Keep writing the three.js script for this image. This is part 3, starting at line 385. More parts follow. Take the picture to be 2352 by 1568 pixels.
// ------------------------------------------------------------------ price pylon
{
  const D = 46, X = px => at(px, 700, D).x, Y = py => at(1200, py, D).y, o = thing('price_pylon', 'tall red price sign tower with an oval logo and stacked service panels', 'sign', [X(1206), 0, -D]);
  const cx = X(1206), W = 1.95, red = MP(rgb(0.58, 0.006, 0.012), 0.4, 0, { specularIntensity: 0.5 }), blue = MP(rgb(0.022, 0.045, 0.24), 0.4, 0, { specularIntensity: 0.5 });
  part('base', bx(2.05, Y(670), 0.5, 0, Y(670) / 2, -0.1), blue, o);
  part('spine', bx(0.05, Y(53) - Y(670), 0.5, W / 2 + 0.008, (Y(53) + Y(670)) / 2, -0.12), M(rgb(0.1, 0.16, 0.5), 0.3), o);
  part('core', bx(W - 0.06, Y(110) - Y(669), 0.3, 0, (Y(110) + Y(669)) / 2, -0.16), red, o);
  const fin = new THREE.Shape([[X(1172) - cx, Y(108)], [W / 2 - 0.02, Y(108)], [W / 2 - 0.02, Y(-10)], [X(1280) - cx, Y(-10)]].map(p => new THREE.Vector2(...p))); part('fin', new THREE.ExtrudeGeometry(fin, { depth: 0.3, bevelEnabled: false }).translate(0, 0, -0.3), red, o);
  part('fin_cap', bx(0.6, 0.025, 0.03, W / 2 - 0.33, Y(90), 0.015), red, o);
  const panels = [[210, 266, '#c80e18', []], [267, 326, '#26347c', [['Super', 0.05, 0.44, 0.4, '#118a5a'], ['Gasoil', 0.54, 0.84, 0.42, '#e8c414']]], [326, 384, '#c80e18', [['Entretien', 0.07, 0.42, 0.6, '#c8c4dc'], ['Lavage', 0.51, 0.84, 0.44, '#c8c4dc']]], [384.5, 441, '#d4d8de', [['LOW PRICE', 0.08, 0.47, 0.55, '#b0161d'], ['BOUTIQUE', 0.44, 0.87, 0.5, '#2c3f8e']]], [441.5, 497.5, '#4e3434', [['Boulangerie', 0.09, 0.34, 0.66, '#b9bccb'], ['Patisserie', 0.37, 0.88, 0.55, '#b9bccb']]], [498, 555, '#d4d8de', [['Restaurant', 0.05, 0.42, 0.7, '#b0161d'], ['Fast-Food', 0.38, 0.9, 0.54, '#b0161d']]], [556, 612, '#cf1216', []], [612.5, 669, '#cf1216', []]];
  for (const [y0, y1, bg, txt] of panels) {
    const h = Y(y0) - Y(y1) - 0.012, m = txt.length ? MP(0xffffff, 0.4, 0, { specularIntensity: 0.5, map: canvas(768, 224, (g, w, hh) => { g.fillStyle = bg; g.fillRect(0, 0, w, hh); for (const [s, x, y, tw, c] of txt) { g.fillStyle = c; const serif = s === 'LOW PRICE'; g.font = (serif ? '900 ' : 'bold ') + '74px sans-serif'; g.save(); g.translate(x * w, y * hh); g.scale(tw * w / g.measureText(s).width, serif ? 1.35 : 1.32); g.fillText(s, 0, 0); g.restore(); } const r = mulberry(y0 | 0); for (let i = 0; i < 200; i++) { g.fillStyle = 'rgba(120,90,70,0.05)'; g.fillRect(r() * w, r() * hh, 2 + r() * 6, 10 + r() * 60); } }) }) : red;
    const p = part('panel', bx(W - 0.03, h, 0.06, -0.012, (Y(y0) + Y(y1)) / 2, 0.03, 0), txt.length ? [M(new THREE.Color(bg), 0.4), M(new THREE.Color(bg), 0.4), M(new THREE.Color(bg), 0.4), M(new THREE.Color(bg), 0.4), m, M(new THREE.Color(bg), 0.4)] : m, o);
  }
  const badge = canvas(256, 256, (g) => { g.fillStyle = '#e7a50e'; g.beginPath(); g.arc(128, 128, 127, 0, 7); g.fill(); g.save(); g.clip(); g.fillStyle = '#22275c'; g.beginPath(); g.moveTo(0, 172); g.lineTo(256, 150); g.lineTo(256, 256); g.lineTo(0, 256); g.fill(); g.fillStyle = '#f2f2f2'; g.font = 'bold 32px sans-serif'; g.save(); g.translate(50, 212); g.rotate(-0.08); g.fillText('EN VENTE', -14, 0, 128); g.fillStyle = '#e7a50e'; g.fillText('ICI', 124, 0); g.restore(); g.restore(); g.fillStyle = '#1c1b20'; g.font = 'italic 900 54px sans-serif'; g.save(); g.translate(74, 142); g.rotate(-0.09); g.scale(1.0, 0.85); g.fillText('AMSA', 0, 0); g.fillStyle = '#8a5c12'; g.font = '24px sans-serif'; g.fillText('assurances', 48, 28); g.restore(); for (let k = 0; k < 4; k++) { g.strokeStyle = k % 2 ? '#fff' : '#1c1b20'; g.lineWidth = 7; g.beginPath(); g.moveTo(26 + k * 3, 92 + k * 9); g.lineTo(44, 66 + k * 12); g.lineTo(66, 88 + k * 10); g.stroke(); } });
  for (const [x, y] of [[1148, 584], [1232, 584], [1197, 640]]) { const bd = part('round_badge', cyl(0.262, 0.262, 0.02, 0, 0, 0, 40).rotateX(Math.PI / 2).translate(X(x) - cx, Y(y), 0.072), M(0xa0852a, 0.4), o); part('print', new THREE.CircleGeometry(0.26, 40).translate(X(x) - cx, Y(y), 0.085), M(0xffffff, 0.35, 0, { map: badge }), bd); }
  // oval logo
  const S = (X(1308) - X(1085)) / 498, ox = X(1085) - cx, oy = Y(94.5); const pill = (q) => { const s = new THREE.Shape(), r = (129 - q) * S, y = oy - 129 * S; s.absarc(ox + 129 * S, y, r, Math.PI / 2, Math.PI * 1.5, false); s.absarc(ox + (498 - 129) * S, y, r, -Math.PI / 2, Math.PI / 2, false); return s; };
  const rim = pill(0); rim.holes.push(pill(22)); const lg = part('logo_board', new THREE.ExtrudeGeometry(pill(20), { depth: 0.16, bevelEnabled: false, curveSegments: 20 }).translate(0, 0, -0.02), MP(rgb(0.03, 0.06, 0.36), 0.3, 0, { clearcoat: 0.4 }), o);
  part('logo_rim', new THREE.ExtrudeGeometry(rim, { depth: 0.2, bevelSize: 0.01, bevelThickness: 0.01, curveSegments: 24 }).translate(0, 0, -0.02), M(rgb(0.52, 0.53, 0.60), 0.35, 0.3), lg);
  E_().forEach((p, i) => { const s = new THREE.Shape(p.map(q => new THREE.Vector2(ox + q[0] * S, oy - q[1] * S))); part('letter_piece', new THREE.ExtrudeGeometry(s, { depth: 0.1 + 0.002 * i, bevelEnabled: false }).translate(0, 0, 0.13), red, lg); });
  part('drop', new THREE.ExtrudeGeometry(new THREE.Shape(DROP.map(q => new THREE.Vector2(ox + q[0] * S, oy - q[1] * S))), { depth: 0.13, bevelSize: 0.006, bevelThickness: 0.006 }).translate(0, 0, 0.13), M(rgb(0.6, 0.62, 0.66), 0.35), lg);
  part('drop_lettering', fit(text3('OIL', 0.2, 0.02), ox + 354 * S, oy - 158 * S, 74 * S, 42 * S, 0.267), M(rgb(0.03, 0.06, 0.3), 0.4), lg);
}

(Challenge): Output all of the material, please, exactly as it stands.

(Answer in full):
Keep writing the three.js script for this image. This is part 3, starting at line 385. More parts follow. Take the picture to be 2352 by 1568 pixels.
// ------------------------------------------------------------------ price pylon
{
  const D = 46, X = px => at(px, 700, D).x, Y = py => at(1200, py, D).y, o = thing('price_pylon', 'tall red price sign tower with an oval logo and stacked service panels', 'sign', [X(1206), 0, -D]);
  const cx = X(1206), W = 1.95, red = MP(rgb(0.58, 0.006, 0.012), 0.4, 0, { specularIntensity: 0.5 }), blue = MP(rgb(0.022, 0.045, 0.24), 0.4, 0, { specularIntensity: 0.5 });
  part('base', bx(2.05, Y(670), 0.5, 0, Y(670) / 2, -0.1), blue, o);
  part('spine', bx(0.05, Y(53) - Y(670), 0.5, W / 2 + 0.008, (Y(53) + Y(670)) / 2, -0.12), M(rgb(0.1, 0.16, 0.5), 0.3), o);
  part('core', bx(W - 0.06, Y(110) - Y(669), 0.3, 0, (Y(110) + Y(669)) / 2, -0.16), red, o);
  const fin = new THREE.Shape([[X(1172) - cx, Y(108)], [W / 2 - 0.02, Y(108)], [W / 2 - 0.02, Y(-10)], [X(1280) - cx, Y(-10)]].map(p => new THREE.Vector2(...p))); part('fin', new THREE.ExtrudeGeometry(fin, { depth: 0.3, bevelEnabled: false }).translate(0, 0, -0.3), red, o);
  part('fin_cap', bx(0.6, 0.025, 0.03, W / 2 - 0.33, Y(90), 0.015), red, o);
  const panels = [[210, 266, '#c80e18', []], [267, 326, '#26347c', [['Super', 0.05, 0.44, 0.4, '#118a5a'], ['Gasoil', 0.54, 0.84, 0.42, '#e8c414']]], [326, 384, '#c80e18', [['Entretien', 0.07, 0.42, 0.6, '#c8c4dc'], ['Lavage', 0.51, 0.84, 0.44, '#c8c4dc']]], [384.5, 441, '#d4d8de', [['LOW PRICE', 0.08, 0.47, 0.55, '#b0161d'], ['BOUTIQUE', 0.44, 0.87, 0.5, '#2c3f8e']]], [441.5, 497.5, '#4e3434', [['Boulangerie', 0.09, 0.34, 0.66, '#b9bccb'], ['Patisserie', 0.37, 0.88, 0.55, '#b9bccb']]], [498, 555, '#d4d8de', [['Restaurant', 0.05, 0.42, 0.7, '#b0161d'], ['Fast-Food', 0.38, 0.9, 0.54, '#b0161d']]], [556, 612, '#cf1216', []], [612.5, 669, '#cf1216', []]];
  for (const [y0, y1, bg, txt] of panels) {
    const h = Y(y0) - Y(y1) - 0.012, m = txt.length ? MP(0xffffff, 0.4, 0, { specularIntensity: 0.5, map: canvas(768, 224, (g, w, hh) => { g.fillStyle = bg; g.fillRect(0, 0, w, hh); for (const [s, x, y, tw, c] of txt) { g.fillStyle = c; const serif = s === 'LOW PRICE'; g.font = (serif ? '900 ' : 'bold ') + '74px sans-serif'; g.save(); g.translate(x * w, y * hh); g.scale(tw * w / g.measureText(s).width, serif ? 1.35 : 1.32); g.fillText(s, 0, 0); g.restore(); } const r = mulberry(y0 | 0); for (let i = 0; i < 200; i++) { g.fillStyle = 'rgba(120,90,70,0.05)'; g.fillRect(r() * w, r() * hh, 2 + r() * 6, 10 + r() * 60); } }) }) : red;
    const p = part('panel', bx(W - 0.03, h, 0.06, -0.012, (Y(y0) + Y(y1)) / 2, 0.03, 0), txt.length ? [M(new THREE.Color(bg), 0.4), M(new THREE.Color(bg), 0.4), M(new THREE.Color(bg), 0.4), M(new THREE.Color(bg), 0.4), m, M(new THREE.Color(bg), 0.4)] : m, o);
  }
  const badge = canvas(256, 256, (g) => { g.fillStyle = '#e7a50e'; g.beginPath(); g.arc(128, 128, 127, 0, 7); g.fill(); g.save(); g.clip(); g.fillStyle = '#22275c'; g.beginPath(); g.moveTo(0, 172); g.lineTo(256, 150); g.lineTo(256, 256); g.lineTo(0, 256); g.fill(); g.fillStyle = '#f2f2f2'; g.font = 'bold 32px sans-serif'; g.save(); g.translate(50, 212); g.rotate(-0.08); g.fillText('EN VENTE', -14, 0, 128); g.fillStyle = '#e7a50e'; g.fillText('ICI', 124, 0); g.restore(); g.restore(); g.fillStyle = '#1c1b20'; g.font = 'italic 900 54px sans-serif'; g.save(); g.translate(74, 142); g.rotate(-0.09); g.scale(1.0, 0.85); g.fillText('AMSA', 0, 0); g.fillStyle = '#8a5c12'; g.font = '24px sans-serif'; g.fillText('assurances', 48, 28); g.restore(); for (let k = 0; k < 4; k++) { g.strokeStyle = k % 2 ? '#fff' : '#1c1b20'; g.lineWidth = 7; g.beginPath(); g.moveTo(26 + k * 3, 92 + k * 9); g.lineTo(44, 66 + k * 12); g.lineTo(66, 88 + k * 10); g.stroke(); } });
  for (const [x, y] of [[1148, 584], [1232, 584], [1197, 640]]) { const bd = part('round_badge', cyl(0.262, 0.262, 0.02, 0, 0, 0, 40).rotateX(Math.PI / 2).translate(X(x) - cx, Y(y), 0.072), M(0xa0852a, 0.4), o); part('print', new THREE.CircleGeometry(0.26, 40).translate(X(x) - cx, Y(y), 0.085), M(0xffffff, 0.35, 0, { map: badge }), bd); }
  // oval logo
  const S = (X(1308) - X(1085)) / 498, ox = X(1085) - cx, oy = Y(94.5); const pill = (q) => { const s = new THREE.Shape(), r = (129 - q) * S, y = oy - 129 * S; s.absarc(ox + 129 * S, y, r, Math.PI / 2, Math.PI * 1.5, false); s.absarc(ox + (498 - 129) * S, y, r, -Math.PI / 2, Math.PI / 2, false); return s; };
  const rim = pill(0); rim.holes.push(pill(22)); const lg = part('logo_board', new THREE.ExtrudeGeometry(pill(20), { depth: 0.16, bevelEnabled: false, curveSegments: 20 }).translate(0, 0, -0.02), MP(rgb(0.03, 0.06, 0.36), 0.3, 0, { clearcoat: 0.4 }), o);
  part('logo_rim', new THREE.ExtrudeGeometry(rim, { depth: 0.2, bevelSize: 0.01, bevelThickness: 0.01, curveSegments: 24 }).translate(0, 0, -0.02), M(rgb(0.52, 0.53, 0.60), 0.35, 0.3), lg);
  E_().forEach((p, i) => { const s = new THREE.Shape(p.map(q => new THREE.Vector2(ox + q[0] * S, oy - q[1] * S))); part('letter_piece', new THREE.ExtrudeGeometry(s, { depth: 0.1 + 0.002 * i, bevelEnabled: false }).translate(0, 0, 0.13), red, lg); });
  part('drop', new THREE.ExtrudeGeometry(new THREE.Shape(DROP.map(q => new THREE.Vector2(ox + q[0] * S, oy - q[1] * S))), { depth: 0.13, bevelSize: 0.006, bevelThickness: 0.006 }).translate(0, 0, 0.13), M(rgb(0.6, 0.62, 0.66), 0.35), lg);
  part('drop_lettering', fit(text3('OIL', 0.2, 0.02), ox + 354 * S, oy - 158 * S, 74 * S, 42 * S, 0.267), M(rgb(0.03, 0.06, 0.3), 0.4), lg);
}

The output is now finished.